When the state revealed last week that New York City’s graduation rate ticked up to nearly 76 percent, city officials argued it was yet another piece of evidence that their education agenda is bearing fruit.
But that increase coincides with a similar uptick in the number of students taking advantage of new graduation pathways, according to a Chalkbeat analysis of city data, complicating the narrative that rising graduation rates are necessarily pure evidence of gains in student learning.
Two state policy changes made in recent years are having an outsized effect: It is now possible to graduate with a lower score on Regents exams, five tests that students must typically pass to earn a diploma. And state officials have also allowed students to substitute one of the five Regents exams with a growing number of alternative tests, an option known as 4+1. (Overall, 9.2 percent of city students used one of those two methods to graduate in 2018, with slightly more than half opting for appealing low scores.)
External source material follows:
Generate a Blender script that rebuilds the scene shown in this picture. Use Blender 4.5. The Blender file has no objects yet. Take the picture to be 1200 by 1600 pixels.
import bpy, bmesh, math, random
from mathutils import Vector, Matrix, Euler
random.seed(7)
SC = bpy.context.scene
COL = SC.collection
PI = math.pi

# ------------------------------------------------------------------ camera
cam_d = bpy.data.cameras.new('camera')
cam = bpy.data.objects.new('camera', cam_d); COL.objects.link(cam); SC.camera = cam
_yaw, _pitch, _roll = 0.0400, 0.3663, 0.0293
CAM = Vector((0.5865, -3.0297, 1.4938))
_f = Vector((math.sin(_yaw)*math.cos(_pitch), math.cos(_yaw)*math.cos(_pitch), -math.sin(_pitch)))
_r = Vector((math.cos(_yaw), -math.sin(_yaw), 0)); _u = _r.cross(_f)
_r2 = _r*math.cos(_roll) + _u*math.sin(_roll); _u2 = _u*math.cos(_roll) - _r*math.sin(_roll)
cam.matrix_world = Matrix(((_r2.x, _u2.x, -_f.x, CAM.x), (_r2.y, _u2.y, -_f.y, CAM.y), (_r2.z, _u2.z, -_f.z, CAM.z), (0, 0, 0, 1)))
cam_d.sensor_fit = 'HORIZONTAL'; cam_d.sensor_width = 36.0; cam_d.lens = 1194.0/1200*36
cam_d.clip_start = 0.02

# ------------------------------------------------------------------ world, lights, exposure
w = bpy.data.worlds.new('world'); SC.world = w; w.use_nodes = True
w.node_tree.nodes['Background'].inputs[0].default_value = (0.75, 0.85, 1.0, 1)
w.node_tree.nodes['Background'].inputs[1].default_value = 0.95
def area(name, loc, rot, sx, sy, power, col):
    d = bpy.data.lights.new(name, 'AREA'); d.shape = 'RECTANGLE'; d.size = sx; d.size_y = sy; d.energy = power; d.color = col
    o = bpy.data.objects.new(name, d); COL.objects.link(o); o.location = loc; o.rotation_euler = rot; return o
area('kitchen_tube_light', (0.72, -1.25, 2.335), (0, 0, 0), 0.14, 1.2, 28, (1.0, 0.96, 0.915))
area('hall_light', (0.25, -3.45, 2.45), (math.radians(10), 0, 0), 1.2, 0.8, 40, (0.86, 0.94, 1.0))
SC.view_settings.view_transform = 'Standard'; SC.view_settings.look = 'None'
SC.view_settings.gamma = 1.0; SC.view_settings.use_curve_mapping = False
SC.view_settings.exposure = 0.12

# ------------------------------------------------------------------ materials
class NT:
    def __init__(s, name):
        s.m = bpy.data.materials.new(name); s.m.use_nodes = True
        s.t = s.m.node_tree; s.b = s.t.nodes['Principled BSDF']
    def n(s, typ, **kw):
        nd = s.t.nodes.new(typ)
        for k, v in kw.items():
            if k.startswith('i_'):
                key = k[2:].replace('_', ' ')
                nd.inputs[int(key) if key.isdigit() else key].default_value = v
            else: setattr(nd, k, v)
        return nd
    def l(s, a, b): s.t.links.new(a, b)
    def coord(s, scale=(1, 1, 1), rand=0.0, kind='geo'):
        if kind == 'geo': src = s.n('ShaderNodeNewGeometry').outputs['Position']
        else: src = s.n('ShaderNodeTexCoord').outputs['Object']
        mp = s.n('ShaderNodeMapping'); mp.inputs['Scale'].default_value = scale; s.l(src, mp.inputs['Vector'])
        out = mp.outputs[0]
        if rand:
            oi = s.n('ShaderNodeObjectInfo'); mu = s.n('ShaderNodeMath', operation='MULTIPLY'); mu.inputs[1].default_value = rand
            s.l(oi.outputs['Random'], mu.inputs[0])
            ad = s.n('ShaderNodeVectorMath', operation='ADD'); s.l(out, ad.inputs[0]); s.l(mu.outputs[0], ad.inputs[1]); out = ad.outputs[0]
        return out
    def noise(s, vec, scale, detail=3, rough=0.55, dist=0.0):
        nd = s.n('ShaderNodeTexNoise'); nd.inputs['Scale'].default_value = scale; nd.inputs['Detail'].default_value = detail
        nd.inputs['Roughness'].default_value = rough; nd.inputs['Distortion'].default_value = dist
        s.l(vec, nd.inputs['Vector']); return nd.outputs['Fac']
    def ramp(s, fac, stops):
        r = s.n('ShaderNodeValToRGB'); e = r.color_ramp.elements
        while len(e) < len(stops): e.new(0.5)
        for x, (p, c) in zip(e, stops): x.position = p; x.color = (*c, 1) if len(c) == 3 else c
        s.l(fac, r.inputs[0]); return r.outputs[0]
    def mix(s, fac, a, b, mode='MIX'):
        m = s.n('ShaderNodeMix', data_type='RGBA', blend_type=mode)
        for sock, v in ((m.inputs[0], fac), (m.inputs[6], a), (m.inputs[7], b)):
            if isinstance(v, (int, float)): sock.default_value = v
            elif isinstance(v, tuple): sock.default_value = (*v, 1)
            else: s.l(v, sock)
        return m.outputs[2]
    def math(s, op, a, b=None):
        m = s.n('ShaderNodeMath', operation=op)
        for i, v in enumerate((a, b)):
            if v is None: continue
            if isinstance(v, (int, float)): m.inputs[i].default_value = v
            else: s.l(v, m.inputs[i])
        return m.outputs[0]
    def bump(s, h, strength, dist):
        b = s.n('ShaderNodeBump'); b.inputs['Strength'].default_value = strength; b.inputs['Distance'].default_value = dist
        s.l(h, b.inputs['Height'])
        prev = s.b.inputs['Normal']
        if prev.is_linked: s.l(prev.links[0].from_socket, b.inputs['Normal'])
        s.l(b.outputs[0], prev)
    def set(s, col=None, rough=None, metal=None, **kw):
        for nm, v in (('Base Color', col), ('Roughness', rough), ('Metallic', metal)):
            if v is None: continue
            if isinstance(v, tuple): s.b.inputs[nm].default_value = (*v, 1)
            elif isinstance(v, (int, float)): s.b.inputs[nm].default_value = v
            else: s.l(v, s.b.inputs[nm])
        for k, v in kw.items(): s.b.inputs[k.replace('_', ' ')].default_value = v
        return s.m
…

Neither of those changes took effect for the first time last year, but students increasingly used them to graduate in 2018. The city’s gradation rate last year rose 1.7 percentage points — and 1.2 of that can be solely accounted for by a rise in students taking advantage of these two changes in graduation requirements.
“Roughly two-thirds of the increase in graduation rate can be attributed to the increased use of the 4+1 or the appeal option,” said Aaron Pallas, a professor at Columbia’s Teachers College who reviewed Chalkbeat’s analysis. “It’s not clearly due to an increase in student performance.”
Still, that conclusion comes with important caveats. Some students who used the 4+1 pathway may have been able to graduate if they had taken a fifth Regents exam. Plus, officials and advocates say many of the alternative assessments that can be switched for a fifth Regents exam are just as rigorous; in New York City, about three-quarters of students who replaced a fifth exam used a math or science assessment. (But another 14 percent of students who took advantage of 4+1 used an exam that evaluates basic work-entry skills.)
During a press conference, Mayor Bill de Blasio acknowledged those new graduation pathways, but said the broader pattern of rising graduation rates over the past 15 years suggests students are learning more.
“I think it transcends the various adjustments that have been made at the state level,” de Blasio said. “It indicates something much bigger that’s happening.”
Offering students new graduation options is part of a larger effort among state officials to balance New York’s graduation requirements — among the toughest in the country — with the reality that some students won’t be able to meet them. Research has generally found that high school exit exams do not increase student achievement but that they do increase dropout rates among vulnerable student groups.
Over the past seven years, state officials have made at least 15 changes to graduation standards, including tweaks designed to benefit students with disabilities and those who are learning English.
One recent change allowed students with disabilities to graduate while passing only two Regents exams, or none at all, as long as a superintendent signs off — a move that many special education advocates saw as a win that would allow students to demonstrate their learning and earn the benefits of a diploma even if they couldn’t pass the exams. (State officials said 66 city students with disabilities graduated that way in 2018, a tiny share of graduates.)
The two most consequential shifts, however, have been the expanded use of the alternative tests to replace a fifth Regents (4.3 percent of graduates last year) and expanding the range of low Regents scores that students can appeal (now used by 4.8 percent of city grads). In 2016, officials lowered the score students could appeal and also dropped an attendance requirement.
While the new pathways are allowing more students to graduate, they also have potential downsides. If educators know that standards are lower for certain student groups, it could create incentives to push those students into less demanding classes.
“Greater use of multiple pathways and increased college and career readiness can absolutely go hand-in-hand, and we see indications of that in the data” said Ian Rosenblum, the executive director of Education Trust-New York, a group that has closely tracked changing graduation standards. “At the same time, with the new pathways comes the responsibility to ensure that historically underserved students are not being tracked into less rigorous coursework and lower graduation standards.”
Danielle Filson, a city education department spokeswoman, emphasized that rising graduation rates will help students earn “a ticket to a better life.” Though officials acknowledged that the increase comes after changing graduation standards, they argued that gains on other measures also paint a positive portrait of the school system’s performance.
“This progress is not happening in a vacuum,” Filson added, pointing to decreasing dropout rates and increasing enrollment in college. She also noted the state’s overall graduation rate would not have increased last year if the city’s students were excluded.
But graduation rates are not necessarily good proxies for other measures of student learning, including test scores. Although more city students are earning diplomas, the city’s results on a major national assessment have been flat in recent years.
Sean Corcoran, a professor at Vanderbilt University who has conducted research on New York City schools and reviewed the graduation data at Chalkbeat’s request, noted there are lots of outside factors that can exert influence on graduation rates, including the student demographics of a given graduating class. He said it is important to track longer-term outcomes to assess the full impact of the policy changes.
“There is a lot of research out there that exit exams can be an obstacle for students,” Corcoran said. But “it’s a fine line between watering down standards and providing meaningful pathways for students.”